SOURCE MATERIAL ->
——
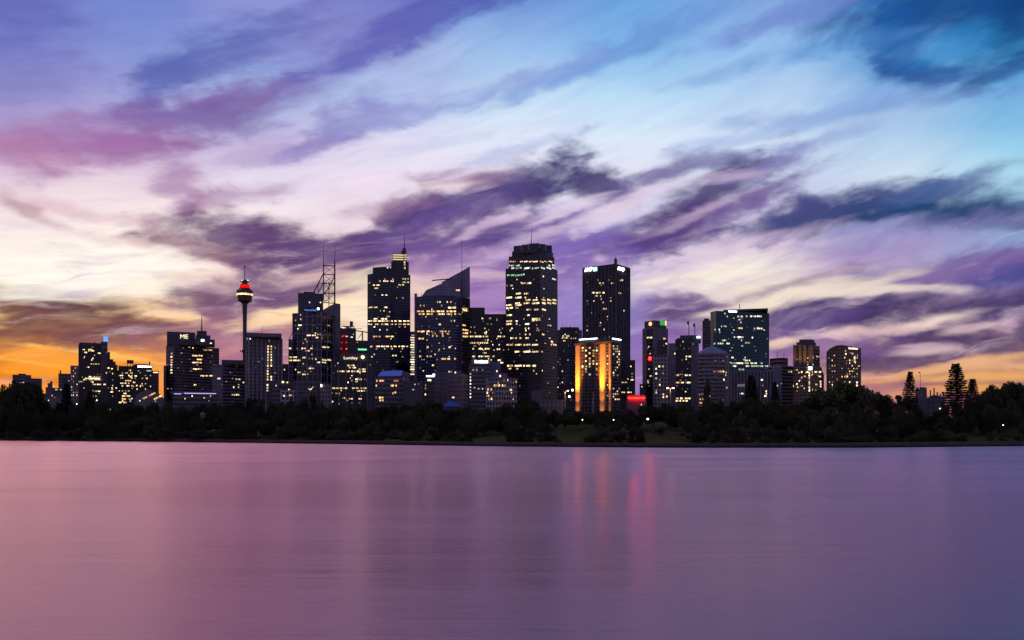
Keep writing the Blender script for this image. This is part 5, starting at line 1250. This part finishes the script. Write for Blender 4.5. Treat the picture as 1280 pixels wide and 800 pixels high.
# trees one can tell apart
plant('pine', 83, 478.5, 480, 21, 'dark conical tree standing above the belt, left of the blue-lit dark tower', 'tree', None)
plant('round', 112, 485.5, 485, 22, 'dark round tree top standing above the belt in front of the blue-lit dark tower', 'tree', None)
plant('spread', 27, 478, 478, 74, 'broad domed fig tree at the far left edge of the shore', 'tree', None, 1, 'fig_tree')
plant('tall', 885, 469.5, 385, 12, 'slim dark column of a conifer in front of the cone-roofed hotel', 'tree', None, None, 'cypress_tree')
plant('pine', 939, 468.5, 390, 27, 'broad dark pine in front of the teal tower', 'tree', None)
plant('pine', 968.5, 477, 392, 16, 'smaller dark pine in front of the fin-fronted low block, right of the broad pine', 'tree', None)
plant('pine', 1137.5, 464, 430, 22, 'ragged narrow Norfolk-type pine left of the castellated house', 'tree', None, 0)
plant('pine', 1195, 453.5, 415, 37, 'tallest pine of the skyline, tiered like a steeple, right of the castellated house', 'tree', None, 1)
plant('pine', 1215.5, 473, 430, 25, 'shorter broad pine leaning against the tallest pine on the right', 'tree', None, 2)
plant('spread', 1062, 476, 372, 92, 'big domed tree crowning the knoll below the curved-roof bronze hotel', 'tree', None, 2, 'fig_tree')
plant('spread', 1256, 477.5, 385, 66, 'wide domed fig tree at the far right edge of the shore', 'tree', None, 0, 'fig_tree')
plant('round', 823.5, 533.5, 322, 19, 'small round tree alone on the dim lawn by the water', 'tree', None)
plant('round', 852.5, 541, 318, 11, 'smallest round tree on the right part of the dim lawn', 'tree', None)

# ------------------------------------------------------------------ lamps and small things of the park
def park_lamp(px, py, Y, label, m=LAMP_COOL, r=0.2, group=None):
    p = world_at(px, py, Y); gz = ground_z(p.x, Y)
    root = empty('street_lamp', (p.x, Y, gz), label, 'lamp', group)
    mb = MB(); mb.bar((0, 0, -0.2), (0, 0, p.z - gz - r), 0.08, 6, 0.05); mb.build('post', METAL, root)
    bm = bmesh.new(); bmesh.ops.create_icosphere(bm, subdivisions=2, radius=r); me = bpy.data.meshes.new('globe'); bm.to_mesh(me); bm.free(); me.materials.append(m)
    o = bpy.data.objects.new('globe', me); COL.objects.link(o); o.parent = root; o.location = (0, 0, p.z - gz)
    mb = MB(); mb.lathe((0, 0), [(0.12, p.z - gz + r * 0.8), (0.34, p.z - gz + r * 0.9), (0.05, p.z - gz + r * 1.5)], 10); mb.build('cap', METAL, root)
    return root
park_lamp(728, 524.6, 306, 'park lamp among dark trees just below the floodlit hotel')
park_lamp(767, 524.8, 310, 'park lamp among dark trees right of the floodlit hotel columns')
park_lamp(809.6, 523.8, 318, 'brightest greenish park lamp, above the dim lawn', LAMP_COOL, 0.36)
park_lamp(1254, 531.4, 330, 'single park lamp at the far right below the wide fig tree')
park_lamp(121.5, 544.6, 418, 'greenish lamp low beside the sea wall path on the left', LAMP_COOL, 0.6)
park_lamp(96, 505, 470, 'small lamp in the trees left of the blue-lit dark tower', LAMP_COOL, 0.25)
park_lamp(121, 500.3, 470, 'small lamp in the trees below the blue-lit dark tower', LAMP_COOL, 0.3)
park_lamp(138, 512.4, 470, 'amber lamp low in the tree gap below the billboard tower', LAMP_WARM, 0.4)
def roadside(px, y0, y1, Y, label, two=True, h=0.5):
    p = world_at(px, y0, Y); gz = ground_z(p.x, Y); H = p.z - gz
    root = empty('street_lamp', (p.x, Y, gz), label, 'lamp')
    mb = MB(); mb.bar((0, 0, -0.2), (0, 0, H), 0.34, 7, 0.22); mb.build('post', PALE, root)
    for sgn in ((-1, 1) if two else (1,)):
        mb = MB(); mb.bar((0, 0, H), (sgn * 1.5, 0, H + 0.3), 0.09, 5); mb.build('arm', METAL, root)
        mb = MB(); mb.obox((sgn * 1.9, 0, H + 0.25), (h, 0, 0), (0, 0.3, 0), (0, 0, 0.28)); mb.build('lamp_head', LAMP_WARM, root)
    l = bpy.data.lights.new('lamp_glow', 'POINT'); l.energy = 900; l.color = (1, 0.5, 0.14); l.shadow_soft_size = 0.4
    o = bpy.data.objects.new('lamp_glow', l); COL.objects.link(o); o.location = (p.x, Y - 1.8, p.z - 0.5)
    return root
roadside(838, 485.6, 499, 600, 'twin-headed amber street lamp with a lit pole, right of the pale gridded hotel', True, 0.7)
roadside(706.5, 489, 500, 600, 'single-headed amber street lamp left of the floodlit hotel', False, 0.5)
park_lamp(715.6, 487.6, 590, 'dazzling white lamp on the left edge of the floodlit hotel', LAMP_COOL, 0.75)
park_lamp(711.6, 495.6, 580, 'lower dazzling lamp at the left foot of the floodlit hotel', LAMP_COOL, 0.75)
# flag pole in front of the floodlit hotel
fpx = world_at(741.4, 491, 420); gz = ground_z(fpx.x, 420)
r0 = empty('flagpole', (fpx.x, 420, gz), 'slim pale pole catching amber light in front of the floodlit hotel', 'pole')
mb = MB(); mb.bar((0, 0, -0.3), (0, 0, fpx.z - gz), 0.22, 7, 0.14); mb.build('pole', PALE, r0); mb = MB(); mb.lathe((0, 0), [(0.05, fpx.z - gz), (0.26, fpx.z - gz + 0.15), (0.05, fpx.z - gz + 0.4)], 8); mb.build('finial', PALE, r0)
flood('pole_light', (fpx.x - 1.5, 417, gz + 8), (fpx.x, 420, gz + 12), 200, (1, 0.6, 0.2), 0.2, 60)
# gate pier on the sea wall, left
Yp = 431; p = world_at(56, 545, Yp); gz = ground_z(p.x, Yp)
r0 = empty('stone_pier', (p.x, Yp, gz), 'short dull pink stone pier with a cap on the sea wall at the left', 'pillar')
MP = plain('dull_pink_stone', (0.30, 0.19, 0.19), 0.9)
mb = MB(); mb.prism([(-0.9, -0.9), (0.9, -0.9), (0.9, 0.9), (-0.9, 0.9)], -0.3, 3.2); mb.build('shaft', MP, r0); mb = MB(); mb.prism([(-1.15, -1.15), (1.15, -1.15), (1.15, 1.15), (-1.15, 1.15)], 3.2, 3.6); mb.lathe((0, 0), [(1.1, 3.6), (0.7, 4.1), (0.1, 4.5)], 4); mb.build('cap', MP, r0)
# small pale kiosk in the trees
Yk = 408; p = world_at(253.5, 518, Yk); gz = ground_z(p.x, Yk)
r0 = empty('kiosk', (p.x, Yk, gz), 'tiny pale kiosk half hidden in the trees below the violet-lit pavilion', 'kiosk')
hh = p.z - gz
mb = MB(); mb.prism([(-0.8, -0.8), (0.8, -0.8), (0.8, 0.8), (-0.8, 0.8)], -0.2, hh); mb.build('wall', M_VIOLETWALL, r0)
mb = MB(); mb.lathe((0, 0), [(1.5, hh), (1.2, hh + 0.5), (0.1, hh + 1.3)], 4); mb.build('roof', M_VIOLETWALL, r0)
——
Count the lines that hold the string "wide", and reply with that number alone.

WRITTEN ANSWER -> 3